SET TASK
Copy out all of the data exactly as it appears.
═════ DATA SHOWN
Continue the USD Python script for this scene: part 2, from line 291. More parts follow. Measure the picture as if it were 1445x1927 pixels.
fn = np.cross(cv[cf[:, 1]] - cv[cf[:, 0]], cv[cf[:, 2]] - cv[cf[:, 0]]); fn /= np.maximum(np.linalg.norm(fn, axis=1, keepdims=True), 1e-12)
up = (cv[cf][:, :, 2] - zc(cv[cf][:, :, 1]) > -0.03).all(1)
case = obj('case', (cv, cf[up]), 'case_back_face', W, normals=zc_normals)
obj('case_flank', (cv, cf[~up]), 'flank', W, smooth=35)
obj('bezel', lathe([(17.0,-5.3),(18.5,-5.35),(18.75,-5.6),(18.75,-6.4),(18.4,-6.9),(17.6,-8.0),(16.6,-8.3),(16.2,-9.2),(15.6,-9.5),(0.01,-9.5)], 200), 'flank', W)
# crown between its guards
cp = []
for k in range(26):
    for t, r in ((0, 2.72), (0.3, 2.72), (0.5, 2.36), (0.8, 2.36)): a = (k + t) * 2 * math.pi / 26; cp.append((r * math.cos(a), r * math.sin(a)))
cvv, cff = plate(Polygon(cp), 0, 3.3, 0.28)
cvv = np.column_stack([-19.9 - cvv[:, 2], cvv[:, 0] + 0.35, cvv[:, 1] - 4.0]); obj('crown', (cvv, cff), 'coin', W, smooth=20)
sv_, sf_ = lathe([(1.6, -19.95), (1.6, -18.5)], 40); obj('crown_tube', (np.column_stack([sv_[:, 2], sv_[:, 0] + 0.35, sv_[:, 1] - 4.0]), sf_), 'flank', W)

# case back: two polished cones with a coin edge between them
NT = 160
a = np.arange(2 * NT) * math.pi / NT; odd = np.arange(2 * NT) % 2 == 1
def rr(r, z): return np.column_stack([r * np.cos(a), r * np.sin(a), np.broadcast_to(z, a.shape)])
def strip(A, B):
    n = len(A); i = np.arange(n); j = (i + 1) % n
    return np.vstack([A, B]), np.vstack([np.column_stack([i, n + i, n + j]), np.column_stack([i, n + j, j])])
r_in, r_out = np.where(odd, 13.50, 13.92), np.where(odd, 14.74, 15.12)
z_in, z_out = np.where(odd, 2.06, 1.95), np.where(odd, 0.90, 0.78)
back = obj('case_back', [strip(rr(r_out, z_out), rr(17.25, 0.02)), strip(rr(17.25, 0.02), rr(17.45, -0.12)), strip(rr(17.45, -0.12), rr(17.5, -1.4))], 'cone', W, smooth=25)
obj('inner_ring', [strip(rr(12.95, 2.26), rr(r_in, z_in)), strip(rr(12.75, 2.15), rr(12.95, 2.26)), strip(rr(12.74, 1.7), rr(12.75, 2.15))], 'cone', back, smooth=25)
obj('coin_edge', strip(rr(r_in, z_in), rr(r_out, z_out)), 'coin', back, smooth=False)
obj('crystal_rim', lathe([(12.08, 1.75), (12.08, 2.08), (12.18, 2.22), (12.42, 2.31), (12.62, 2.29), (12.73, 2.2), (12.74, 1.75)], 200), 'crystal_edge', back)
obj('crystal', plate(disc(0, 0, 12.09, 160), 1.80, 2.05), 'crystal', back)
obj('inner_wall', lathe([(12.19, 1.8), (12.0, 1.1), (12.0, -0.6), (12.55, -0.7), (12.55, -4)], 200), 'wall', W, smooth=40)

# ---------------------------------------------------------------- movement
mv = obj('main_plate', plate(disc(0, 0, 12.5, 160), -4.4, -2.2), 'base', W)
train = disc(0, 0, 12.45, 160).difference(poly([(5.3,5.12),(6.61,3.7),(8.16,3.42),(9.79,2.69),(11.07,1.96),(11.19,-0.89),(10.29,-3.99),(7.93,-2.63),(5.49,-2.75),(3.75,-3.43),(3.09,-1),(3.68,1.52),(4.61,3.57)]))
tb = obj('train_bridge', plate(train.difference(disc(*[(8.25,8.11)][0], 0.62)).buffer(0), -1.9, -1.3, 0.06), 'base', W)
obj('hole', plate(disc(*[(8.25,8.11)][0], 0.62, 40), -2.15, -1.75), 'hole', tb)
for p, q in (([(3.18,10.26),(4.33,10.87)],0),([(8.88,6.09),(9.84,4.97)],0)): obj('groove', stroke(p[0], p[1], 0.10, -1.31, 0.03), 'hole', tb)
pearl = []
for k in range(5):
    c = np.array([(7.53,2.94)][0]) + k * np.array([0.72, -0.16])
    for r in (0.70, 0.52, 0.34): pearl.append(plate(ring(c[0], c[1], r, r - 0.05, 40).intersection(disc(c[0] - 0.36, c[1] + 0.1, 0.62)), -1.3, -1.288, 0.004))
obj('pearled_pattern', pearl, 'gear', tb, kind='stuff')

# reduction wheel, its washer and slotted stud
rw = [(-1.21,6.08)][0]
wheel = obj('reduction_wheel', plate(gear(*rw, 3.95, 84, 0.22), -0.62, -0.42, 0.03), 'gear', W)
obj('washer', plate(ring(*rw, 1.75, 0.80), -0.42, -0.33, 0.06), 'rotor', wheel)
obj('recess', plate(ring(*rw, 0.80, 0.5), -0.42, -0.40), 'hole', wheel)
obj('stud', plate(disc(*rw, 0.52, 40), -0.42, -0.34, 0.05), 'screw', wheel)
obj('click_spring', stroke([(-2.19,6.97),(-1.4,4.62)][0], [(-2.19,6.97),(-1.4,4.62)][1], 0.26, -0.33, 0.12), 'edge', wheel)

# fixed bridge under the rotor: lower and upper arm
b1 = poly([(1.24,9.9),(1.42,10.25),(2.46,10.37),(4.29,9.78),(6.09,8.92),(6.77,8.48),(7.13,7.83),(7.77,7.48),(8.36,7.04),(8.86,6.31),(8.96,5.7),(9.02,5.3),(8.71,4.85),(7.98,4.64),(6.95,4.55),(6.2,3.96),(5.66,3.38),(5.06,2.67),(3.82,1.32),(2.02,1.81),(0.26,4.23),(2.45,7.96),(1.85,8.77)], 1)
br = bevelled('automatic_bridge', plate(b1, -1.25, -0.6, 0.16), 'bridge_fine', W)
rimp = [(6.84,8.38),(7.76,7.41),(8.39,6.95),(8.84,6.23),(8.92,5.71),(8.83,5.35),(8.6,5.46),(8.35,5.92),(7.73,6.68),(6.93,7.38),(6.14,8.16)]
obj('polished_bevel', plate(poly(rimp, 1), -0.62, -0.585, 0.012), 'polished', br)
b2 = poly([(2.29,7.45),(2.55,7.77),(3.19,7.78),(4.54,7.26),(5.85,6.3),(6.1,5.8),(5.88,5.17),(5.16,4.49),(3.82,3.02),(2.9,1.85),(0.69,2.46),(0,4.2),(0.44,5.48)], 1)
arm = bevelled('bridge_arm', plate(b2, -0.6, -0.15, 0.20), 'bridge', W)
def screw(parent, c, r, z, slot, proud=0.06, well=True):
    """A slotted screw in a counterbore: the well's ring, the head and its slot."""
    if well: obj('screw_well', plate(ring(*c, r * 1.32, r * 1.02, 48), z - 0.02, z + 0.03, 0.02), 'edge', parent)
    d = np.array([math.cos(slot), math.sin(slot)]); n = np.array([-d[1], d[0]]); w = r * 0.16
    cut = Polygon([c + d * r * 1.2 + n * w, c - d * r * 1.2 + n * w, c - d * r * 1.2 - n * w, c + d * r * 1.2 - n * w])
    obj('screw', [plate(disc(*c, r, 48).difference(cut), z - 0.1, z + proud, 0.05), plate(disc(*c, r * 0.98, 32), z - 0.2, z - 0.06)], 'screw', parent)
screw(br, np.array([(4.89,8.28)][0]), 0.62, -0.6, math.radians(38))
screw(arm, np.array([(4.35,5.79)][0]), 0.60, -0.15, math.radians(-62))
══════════
EXERCISE ANSWER
Continue the USD Python script for this scene: part 2, from line 291. More parts follow. Measure the picture as if it were 1445x1927 pixels.
fn = np.cross(cv[cf[:, 1]] - cv[cf[:, 0]], cv[cf[:, 2]] - cv[cf[:, 0]]); fn /= np.maximum(np.linalg.norm(fn, axis=1, keepdims=True), 1e-12)
up = (cv[cf][:, :, 2] - zc(cv[cf][:, :, 1]) > -0.03).all(1)
case = obj('case', (cv, cf[up]), 'case_back_face', W, normals=zc_normals)
obj('case_flank', (cv, cf[~up]), 'flank', W, smooth=35)
obj('bezel', lathe([(17.0,-5.3),(18.5,-5.35),(18.75,-5.6),(18.75,-6.4),(18.4,-6.9),(17.6,-8.0),(16.6,-8.3),(16.2,-9.2),(15.6,-9.5),(0.01,-9.5)], 200), 'flank', W)
# crown between its guards
cp = []
for k in range(26):
    for t, r in ((0, 2.72), (0.3, 2.72), (0.5, 2.36), (0.8, 2.36)): a = (k + t) * 2 * math.pi / 26; cp.append((r * math.cos(a), r * math.sin(a)))
cvv, cff = plate(Polygon(cp), 0, 3.3, 0.28)
cvv = np.column_stack([-19.9 - cvv[:, 2], cvv[:, 0] + 0.35, cvv[:, 1] - 4.0]); obj('crown', (cvv, cff), 'coin', W, smooth=20)
sv_, sf_ = lathe([(1.6, -19.95), (1.6, -18.5)], 40); obj('crown_tube', (np.column_stack([sv_[:, 2], sv_[:, 0] + 0.35, sv_[:, 1] - 4.0]), sf_), 'flank', W)

# case back: two polished cones with a coin edge between them
NT = 160
a = np.arange(2 * NT) * math.pi / NT; odd = np.arange(2 * NT) % 2 == 1
def rr(r, z): return np.column_stack([r * np.cos(a), r * np.sin(a), np.broadcast_to(z, a.shape)])
def strip(A, B):
    n = len(A); i = np.arange(n); j = (i + 1) % n
    return np.vstack([A, B]), np.vstack([np.column_stack([i, n + i, n + j]), np.column_stack([i, n + j, j])])
r_in, r_out = np.where(odd, 13.50, 13.92), np.where(odd, 14.74, 15.12)
z_in, z_out = np.where(odd, 2.06, 1.95), np.where(odd, 0.90, 0.78)
back = obj('case_back', [strip(rr(r_out, z_out), rr(17.25, 0.02)), strip(rr(17.25, 0.02), rr(17.45, -0.12)), strip(rr(17.45, -0.12), rr(17.5, -1.4))], 'cone', W, smooth=25)
obj('inner_ring', [strip(rr(12.95, 2.26), rr(r_in, z_in)), strip(rr(12.75, 2.15), rr(12.95, 2.26)), strip(rr(12.74, 1.7), rr(12.75, 2.15))], 'cone', back, smooth=25)
obj('coin_edge', strip(rr(r_in, z_in), rr(r_out, z_out)), 'coin', back, smooth=False)
obj('crystal_rim', lathe([(12.08, 1.75), (12.08, 2.08), (12.18, 2.22), (12.42, 2.31), (12.62, 2.29), (12.73, 2.2), (12.74, 1.75)], 200), 'crystal_edge', back)
obj('crystal', plate(disc(0, 0, 12.09, 160), 1.80, 2.05), 'crystal', back)
obj('inner_wall', lathe([(12.19, 1.8), (12.0, 1.1), (12.0, -0.6), (12.55, -0.7), (12.55, -4)], 200), 'wall', W, smooth=40)

# ---------------------------------------------------------------- movement
mv = obj('main_plate', plate(disc(0, 0, 12.5, 160), -4.4, -2.2), 'base', W)
train = disc(0, 0, 12.45, 160).difference(poly([(5.3,5.12),(6.61,3.7),(8.16,3.42),(9.79,2.69),(11.07,1.96),(11.19,-0.89),(10.29,-3.99),(7.93,-2.63),(5.49,-2.75),(3.75,-3.43),(3.09,-1),(3.68,1.52),(4.61,3.57)]))
tb = obj('train_bridge', plate(train.difference(disc(*[(8.25,8.11)][0], 0.62)).buffer(0), -1.9, -1.3, 0.06), 'base', W)
obj('hole', plate(disc(*[(8.25,8.11)][0], 0.62, 40), -2.15, -1.75), 'hole', tb)
for p, q in (([(3.18,10.26),(4.33,10.87)],0),([(8.88,6.09),(9.84,4.97)],0)): obj('groove', stroke(p[0], p[1], 0.10, -1.31, 0.03), 'hole', tb)
pearl = []
for k in range(5):
    c = np.array([(7.53,2.94)][0]) + k * np.array([0.72, -0.16])
    for r in (0.70, 0.52, 0.34): pearl.append(plate(ring(c[0], c[1], r, r - 0.05, 40).intersection(disc(c[0] - 0.36, c[1] + 0.1, 0.62)), -1.3, -1.288, 0.004))
obj('pearled_pattern', pearl, 'gear', tb, kind='stuff')

# reduction wheel, its washer and slotted stud
rw = [(-1.21,6.08)][0]
wheel = obj('reduction_wheel', plate(gear(*rw, 3.95, 84, 0.22), -0.62, -0.42, 0.03), 'gear', W)
obj('washer', plate(ring(*rw, 1.75, 0.80), -0.42, -0.33, 0.06), 'rotor', wheel)
obj('recess', plate(ring(*rw, 0.80, 0.5), -0.42, -0.40), 'hole', wheel)
obj('stud', plate(disc(*rw, 0.52, 40), -0.42, -0.34, 0.05), 'screw', wheel)
obj('click_spring', stroke([(-2.19,6.97),(-1.4,4.62)][0], [(-2.19,6.97),(-1.4,4.62)][1], 0.26, -0.33, 0.12), 'edge', wheel)

# fixed bridge under the rotor: lower and upper arm
b1 = poly([(1.24,9.9),(1.42,10.25),(2.46,10.37),(4.29,9.78),(6.09,8.92),(6.77,8.48),(7.13,7.83),(7.77,7.48),(8.36,7.04),(8.86,6.31),(8.96,5.7),(9.02,5.3),(8.71,4.85),(7.98,4.64),(6.95,4.55),(6.2,3.96),(5.66,3.38),(5.06,2.67),(3.82,1.32),(2.02,1.81),(0.26,4.23),(2.45,7.96),(1.85,8.77)], 1)
br = bevelled('automatic_bridge', plate(b1, -1.25, -0.6, 0.16), 'bridge_fine', W)
rimp = [(6.84,8.38),(7.76,7.41),(8.39,6.95),(8.84,6.23),(8.92,5.71),(8.83,5.35),(8.6,5.46),(8.35,5.92),(7.73,6.68),(6.93,7.38),(6.14,8.16)]
obj('polished_bevel', plate(poly(rimp, 1), -0.62, -0.585, 0.012), 'polished', br)
b2 = poly([(2.29,7.45),(2.55,7.77),(3.19,7.78),(4.54,7.26),(5.85,6.3),(6.1,5.8),(5.88,5.17),(5.16,4.49),(3.82,3.02),(2.9,1.85),(0.69,2.46),(0,4.2),(0.44,5.48)], 1)
arm = bevelled('bridge_arm', plate(b2, -0.6, -0.15, 0.20), 'bridge', W)
def screw(parent, c, r, z, slot, proud=0.06, well=True):
    """A slotted screw in a counterbore: the well's ring, the head and its slot."""
    if well: obj('screw_well', plate(ring(*c, r * 1.32, r * 1.02, 48), z - 0.02, z + 0.03, 0.02), 'edge', parent)
    d = np.array([math.cos(slot), math.sin(slot)]); n = np.array([-d[1], d[0]]); w = r * 0.16
    cut = Polygon([c + d * r * 1.2 + n * w, c - d * r * 1.2 + n * w, c - d * r * 1.2 - n * w, c + d * r * 1.2 - n * w])
    obj('screw', [plate(disc(*c, r, 48).difference(cut), z - 0.1, z + proud, 0.05), plate(disc(*c, r * 0.98, 32), z - 0.2, z - 0.06)], 'screw', parent)
screw(br, np.array([(4.89,8.28)][0]), 0.62, -0.6, math.radians(38))
screw(arm, np.array([(4.35,5.79)][0]), 0.60, -0.15, math.radians(-62))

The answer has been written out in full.